══ Raw data

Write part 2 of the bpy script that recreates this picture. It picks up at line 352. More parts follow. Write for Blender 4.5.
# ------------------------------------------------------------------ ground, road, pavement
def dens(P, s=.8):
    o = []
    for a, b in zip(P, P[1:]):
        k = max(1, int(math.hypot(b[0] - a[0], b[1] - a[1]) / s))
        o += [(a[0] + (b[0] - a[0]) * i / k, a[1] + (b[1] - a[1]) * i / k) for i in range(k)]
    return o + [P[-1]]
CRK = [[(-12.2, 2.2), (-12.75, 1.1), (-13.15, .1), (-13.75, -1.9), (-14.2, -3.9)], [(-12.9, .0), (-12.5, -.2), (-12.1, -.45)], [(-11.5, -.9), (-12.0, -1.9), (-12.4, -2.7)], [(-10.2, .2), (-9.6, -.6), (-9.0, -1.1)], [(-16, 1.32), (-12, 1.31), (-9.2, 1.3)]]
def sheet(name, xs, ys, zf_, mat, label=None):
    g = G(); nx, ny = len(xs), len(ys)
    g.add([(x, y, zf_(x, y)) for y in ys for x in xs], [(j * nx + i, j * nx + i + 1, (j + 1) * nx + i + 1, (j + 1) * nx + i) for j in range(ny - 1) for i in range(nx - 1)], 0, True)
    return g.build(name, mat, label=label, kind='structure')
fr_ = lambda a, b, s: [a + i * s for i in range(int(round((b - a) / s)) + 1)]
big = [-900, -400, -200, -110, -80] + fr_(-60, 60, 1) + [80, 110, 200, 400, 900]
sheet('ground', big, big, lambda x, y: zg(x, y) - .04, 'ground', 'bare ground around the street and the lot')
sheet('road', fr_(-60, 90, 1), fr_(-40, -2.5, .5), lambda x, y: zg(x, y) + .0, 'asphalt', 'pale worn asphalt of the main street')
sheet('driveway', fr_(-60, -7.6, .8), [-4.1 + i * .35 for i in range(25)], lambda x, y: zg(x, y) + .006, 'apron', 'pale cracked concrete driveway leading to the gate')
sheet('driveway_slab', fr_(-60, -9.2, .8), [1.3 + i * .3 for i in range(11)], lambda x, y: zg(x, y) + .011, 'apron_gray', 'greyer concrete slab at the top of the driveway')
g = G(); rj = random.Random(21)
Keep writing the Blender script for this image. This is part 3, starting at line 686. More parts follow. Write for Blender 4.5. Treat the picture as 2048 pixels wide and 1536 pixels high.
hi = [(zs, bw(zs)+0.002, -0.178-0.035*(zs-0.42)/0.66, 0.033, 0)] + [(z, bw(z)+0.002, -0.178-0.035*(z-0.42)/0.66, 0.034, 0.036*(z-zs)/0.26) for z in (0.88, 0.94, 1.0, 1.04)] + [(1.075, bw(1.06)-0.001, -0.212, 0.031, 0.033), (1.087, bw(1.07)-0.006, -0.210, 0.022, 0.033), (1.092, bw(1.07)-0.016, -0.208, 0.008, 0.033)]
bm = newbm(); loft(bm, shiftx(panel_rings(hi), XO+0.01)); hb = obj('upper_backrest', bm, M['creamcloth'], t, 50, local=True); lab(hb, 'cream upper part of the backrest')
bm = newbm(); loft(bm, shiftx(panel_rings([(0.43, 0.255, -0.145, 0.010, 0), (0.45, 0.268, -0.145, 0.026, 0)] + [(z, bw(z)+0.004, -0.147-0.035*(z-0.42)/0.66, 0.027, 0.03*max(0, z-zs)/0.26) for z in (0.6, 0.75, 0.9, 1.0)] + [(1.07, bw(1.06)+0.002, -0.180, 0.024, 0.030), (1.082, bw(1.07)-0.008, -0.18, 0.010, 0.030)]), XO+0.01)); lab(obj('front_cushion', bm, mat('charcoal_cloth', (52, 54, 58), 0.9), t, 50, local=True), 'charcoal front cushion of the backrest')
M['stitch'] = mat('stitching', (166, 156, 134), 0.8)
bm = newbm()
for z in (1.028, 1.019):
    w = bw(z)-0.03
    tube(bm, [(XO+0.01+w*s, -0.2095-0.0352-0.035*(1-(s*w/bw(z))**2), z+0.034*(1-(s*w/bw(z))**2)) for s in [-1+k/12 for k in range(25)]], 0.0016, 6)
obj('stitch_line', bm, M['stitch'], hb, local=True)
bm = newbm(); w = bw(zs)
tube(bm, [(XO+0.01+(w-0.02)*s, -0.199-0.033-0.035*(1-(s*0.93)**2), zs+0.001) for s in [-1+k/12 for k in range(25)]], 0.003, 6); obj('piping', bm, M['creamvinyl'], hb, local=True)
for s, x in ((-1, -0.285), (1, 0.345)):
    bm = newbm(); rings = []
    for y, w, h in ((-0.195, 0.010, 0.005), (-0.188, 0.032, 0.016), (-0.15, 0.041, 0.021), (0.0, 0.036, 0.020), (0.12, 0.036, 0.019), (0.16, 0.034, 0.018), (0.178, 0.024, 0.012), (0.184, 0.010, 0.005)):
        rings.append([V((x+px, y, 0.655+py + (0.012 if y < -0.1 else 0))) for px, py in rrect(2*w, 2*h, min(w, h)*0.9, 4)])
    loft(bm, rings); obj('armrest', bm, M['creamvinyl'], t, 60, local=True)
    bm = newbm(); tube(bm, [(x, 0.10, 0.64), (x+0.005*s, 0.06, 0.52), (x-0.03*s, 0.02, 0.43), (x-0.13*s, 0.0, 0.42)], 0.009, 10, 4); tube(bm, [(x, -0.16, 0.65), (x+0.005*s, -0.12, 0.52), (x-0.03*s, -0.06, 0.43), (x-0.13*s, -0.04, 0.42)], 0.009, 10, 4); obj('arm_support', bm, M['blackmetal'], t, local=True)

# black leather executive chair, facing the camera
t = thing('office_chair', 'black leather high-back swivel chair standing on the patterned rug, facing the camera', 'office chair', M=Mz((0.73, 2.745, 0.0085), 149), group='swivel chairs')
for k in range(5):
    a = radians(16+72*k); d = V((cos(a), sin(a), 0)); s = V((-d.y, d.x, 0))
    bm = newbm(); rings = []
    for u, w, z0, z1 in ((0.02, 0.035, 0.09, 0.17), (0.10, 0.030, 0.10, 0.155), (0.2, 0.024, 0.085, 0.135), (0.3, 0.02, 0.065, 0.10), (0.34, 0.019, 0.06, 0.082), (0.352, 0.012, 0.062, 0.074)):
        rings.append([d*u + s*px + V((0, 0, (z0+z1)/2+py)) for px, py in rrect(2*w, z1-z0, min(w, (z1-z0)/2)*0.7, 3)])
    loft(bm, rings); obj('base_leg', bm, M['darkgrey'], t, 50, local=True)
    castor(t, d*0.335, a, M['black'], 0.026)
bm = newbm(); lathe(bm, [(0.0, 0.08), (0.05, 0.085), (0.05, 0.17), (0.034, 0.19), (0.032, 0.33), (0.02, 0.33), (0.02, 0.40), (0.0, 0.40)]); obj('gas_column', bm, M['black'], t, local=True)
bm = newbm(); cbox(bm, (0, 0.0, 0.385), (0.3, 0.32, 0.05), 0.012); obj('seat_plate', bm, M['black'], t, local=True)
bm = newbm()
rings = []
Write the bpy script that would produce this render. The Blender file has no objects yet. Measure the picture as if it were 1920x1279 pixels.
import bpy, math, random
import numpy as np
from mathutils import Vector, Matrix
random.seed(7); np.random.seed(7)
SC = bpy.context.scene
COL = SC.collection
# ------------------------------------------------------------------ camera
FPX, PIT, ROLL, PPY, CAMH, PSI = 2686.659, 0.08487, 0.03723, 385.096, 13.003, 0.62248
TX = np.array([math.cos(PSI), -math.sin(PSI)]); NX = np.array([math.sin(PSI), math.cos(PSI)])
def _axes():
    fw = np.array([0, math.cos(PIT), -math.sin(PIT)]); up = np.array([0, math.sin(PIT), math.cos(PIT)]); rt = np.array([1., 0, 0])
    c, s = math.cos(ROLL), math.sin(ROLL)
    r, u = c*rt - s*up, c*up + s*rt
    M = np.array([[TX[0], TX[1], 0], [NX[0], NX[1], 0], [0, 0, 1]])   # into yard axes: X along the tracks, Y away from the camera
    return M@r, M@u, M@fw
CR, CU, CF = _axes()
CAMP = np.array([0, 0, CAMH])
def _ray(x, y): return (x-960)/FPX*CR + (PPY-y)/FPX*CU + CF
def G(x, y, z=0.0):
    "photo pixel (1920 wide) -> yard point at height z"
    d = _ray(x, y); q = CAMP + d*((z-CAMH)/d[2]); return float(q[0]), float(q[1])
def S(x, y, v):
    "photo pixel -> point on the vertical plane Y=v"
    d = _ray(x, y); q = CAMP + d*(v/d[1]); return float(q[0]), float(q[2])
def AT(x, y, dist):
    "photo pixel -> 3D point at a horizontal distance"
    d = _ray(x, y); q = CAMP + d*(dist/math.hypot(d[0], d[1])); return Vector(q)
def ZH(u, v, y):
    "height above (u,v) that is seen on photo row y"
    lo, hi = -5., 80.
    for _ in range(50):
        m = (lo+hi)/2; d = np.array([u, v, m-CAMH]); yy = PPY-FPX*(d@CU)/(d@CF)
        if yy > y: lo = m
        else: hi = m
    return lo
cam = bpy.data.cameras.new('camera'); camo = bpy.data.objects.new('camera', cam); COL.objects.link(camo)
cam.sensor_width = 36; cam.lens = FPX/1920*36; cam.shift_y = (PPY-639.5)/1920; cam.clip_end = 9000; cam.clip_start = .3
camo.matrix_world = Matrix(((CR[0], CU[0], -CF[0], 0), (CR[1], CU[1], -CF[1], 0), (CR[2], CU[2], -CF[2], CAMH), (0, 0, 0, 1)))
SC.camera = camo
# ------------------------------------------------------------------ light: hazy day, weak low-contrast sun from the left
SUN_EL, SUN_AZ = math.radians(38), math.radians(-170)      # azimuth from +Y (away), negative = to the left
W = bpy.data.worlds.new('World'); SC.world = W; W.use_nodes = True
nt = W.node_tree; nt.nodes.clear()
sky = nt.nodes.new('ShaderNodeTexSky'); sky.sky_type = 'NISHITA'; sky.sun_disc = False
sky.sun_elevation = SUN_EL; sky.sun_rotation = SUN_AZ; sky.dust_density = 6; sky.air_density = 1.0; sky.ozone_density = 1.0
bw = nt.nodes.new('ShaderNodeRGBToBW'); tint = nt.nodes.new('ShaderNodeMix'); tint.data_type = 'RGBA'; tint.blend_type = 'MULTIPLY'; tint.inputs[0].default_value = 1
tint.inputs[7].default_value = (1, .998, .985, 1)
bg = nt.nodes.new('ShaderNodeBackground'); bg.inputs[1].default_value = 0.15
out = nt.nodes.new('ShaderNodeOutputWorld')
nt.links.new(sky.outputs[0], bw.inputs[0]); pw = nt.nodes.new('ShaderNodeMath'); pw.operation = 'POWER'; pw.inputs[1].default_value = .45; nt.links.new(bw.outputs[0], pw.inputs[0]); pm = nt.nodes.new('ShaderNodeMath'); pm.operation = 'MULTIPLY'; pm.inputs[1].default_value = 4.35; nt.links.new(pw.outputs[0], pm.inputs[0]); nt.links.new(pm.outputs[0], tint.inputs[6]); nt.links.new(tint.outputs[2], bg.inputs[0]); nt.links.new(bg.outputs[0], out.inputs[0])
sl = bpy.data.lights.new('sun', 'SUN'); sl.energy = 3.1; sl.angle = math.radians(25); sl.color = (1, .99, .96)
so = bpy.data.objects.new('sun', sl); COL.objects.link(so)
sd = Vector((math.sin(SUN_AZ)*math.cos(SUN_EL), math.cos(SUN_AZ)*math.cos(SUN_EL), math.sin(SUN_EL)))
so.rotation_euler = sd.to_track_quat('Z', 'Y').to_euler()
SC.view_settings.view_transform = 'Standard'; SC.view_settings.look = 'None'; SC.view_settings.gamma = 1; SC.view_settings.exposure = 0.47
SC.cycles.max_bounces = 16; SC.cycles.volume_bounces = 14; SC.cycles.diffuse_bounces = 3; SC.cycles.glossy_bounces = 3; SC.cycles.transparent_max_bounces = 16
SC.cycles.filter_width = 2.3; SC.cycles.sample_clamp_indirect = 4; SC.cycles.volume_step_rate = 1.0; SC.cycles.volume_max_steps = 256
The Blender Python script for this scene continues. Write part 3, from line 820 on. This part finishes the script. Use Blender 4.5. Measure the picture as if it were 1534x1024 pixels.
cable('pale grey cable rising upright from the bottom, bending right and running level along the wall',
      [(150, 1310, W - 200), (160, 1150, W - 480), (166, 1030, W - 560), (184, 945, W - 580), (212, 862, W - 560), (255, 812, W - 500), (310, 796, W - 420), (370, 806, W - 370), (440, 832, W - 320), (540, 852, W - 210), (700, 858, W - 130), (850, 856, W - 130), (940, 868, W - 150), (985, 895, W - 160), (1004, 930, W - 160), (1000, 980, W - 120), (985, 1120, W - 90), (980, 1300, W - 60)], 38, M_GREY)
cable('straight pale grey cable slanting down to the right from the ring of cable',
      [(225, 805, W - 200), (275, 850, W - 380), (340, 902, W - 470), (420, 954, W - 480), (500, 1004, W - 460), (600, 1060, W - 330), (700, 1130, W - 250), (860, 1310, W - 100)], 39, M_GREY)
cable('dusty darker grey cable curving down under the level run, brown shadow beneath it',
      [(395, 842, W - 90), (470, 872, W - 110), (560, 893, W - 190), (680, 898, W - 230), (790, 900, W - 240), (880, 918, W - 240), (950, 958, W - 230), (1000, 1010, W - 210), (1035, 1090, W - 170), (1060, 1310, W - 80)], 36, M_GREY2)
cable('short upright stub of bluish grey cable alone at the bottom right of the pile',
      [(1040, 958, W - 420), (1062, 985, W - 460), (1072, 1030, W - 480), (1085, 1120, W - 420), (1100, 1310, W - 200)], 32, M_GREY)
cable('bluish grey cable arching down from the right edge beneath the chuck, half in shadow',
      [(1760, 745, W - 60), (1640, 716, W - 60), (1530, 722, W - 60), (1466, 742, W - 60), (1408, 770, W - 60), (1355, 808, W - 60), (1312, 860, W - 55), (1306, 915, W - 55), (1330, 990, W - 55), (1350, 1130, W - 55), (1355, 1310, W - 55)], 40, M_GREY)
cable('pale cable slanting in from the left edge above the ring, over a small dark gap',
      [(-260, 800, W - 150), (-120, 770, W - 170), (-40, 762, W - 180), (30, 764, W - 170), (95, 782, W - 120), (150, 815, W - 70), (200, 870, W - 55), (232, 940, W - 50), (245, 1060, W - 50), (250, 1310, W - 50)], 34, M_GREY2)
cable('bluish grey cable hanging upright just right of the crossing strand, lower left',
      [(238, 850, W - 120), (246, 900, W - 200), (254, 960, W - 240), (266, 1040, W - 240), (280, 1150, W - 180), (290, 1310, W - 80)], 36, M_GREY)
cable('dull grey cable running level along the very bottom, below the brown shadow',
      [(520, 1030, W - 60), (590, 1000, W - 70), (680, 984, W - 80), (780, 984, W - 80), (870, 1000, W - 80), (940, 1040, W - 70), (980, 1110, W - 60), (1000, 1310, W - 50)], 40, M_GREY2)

════

Give back the opening line of the records above and every line after it, up to and including the one with "g = G(); rj = random.Random(21)", unchanged.

▶ _Exercise answer_
Write part 2 of the bpy script that recreates this picture. It picks up at line 352. More parts follow. Write for Blender 4.5.
# ------------------------------------------------------------------ ground, road, pavement
def dens(P, s=.8):
    o = []
    for a, b in zip(P, P[1:]):
        k = max(1, int(math.hypot(b[0] - a[0], b[1] - a[1]) / s))
        o += [(a[0] + (b[0] - a[0]) * i / k, a[1] + (b[1] - a[1]) * i / k) for i in range(k)]
    return o + [P[-1]]
CRK = [[(-12.2, 2.2), (-12.75, 1.1), (-13.15, .1), (-13.75, -1.9), (-14.2, -3.9)], [(-12.9, .0), (-12.5, -.2), (-12.1, -.45)], [(-11.5, -.9), (-12.0, -1.9), (-12.4, -2.7)], [(-10.2, .2), (-9.6, -.6), (-9.0, -1.1)], [(-16, 1.32), (-12, 1.31), (-9.2, 1.3)]]
def sheet(name, xs, ys, zf_, mat, label=None):
    g = G(); nx, ny = len(xs), len(ys)
    g.add([(x, y, zf_(x, y)) for y in ys for x in xs], [(j * nx + i, j * nx + i + 1, (j + 1) * nx + i + 1, (j + 1) * nx + i) for j in range(ny - 1) for i in range(nx - 1)], 0, True)
    return g.build(name, mat, label=label, kind='structure')
fr_ = lambda a, b, s: [a + i * s for i in range(int(round((b - a) / s)) + 1)]
big = [-900, -400, -200, -110, -80] + fr_(-60, 60, 1) + [80, 110, 200, 400, 900]
sheet('ground', big, big, lambda x, y: zg(x, y) - .04, 'ground', 'bare ground around the street and the lot')
sheet('road', fr_(-60, 90, 1), fr_(-40, -2.5, .5), lambda x, y: zg(x, y) + .0, 'asphalt', 'pale worn asphalt of the main street')
sheet('driveway', fr_(-60, -7.6, .8), [-4.1 + i * .35 for i in range(25)], lambda x, y: zg(x, y) + .006, 'apron', 'pale cracked concrete driveway leading to the gate')
sheet('driveway_slab', fr_(-60, -9.2, .8), [1.3 + i * .3 for i in range(11)], lambda x, y: zg(x, y) + .011, 'apron_gray', 'greyer concrete slab at the top of the driveway')
g = G(); rj = random.Random(21)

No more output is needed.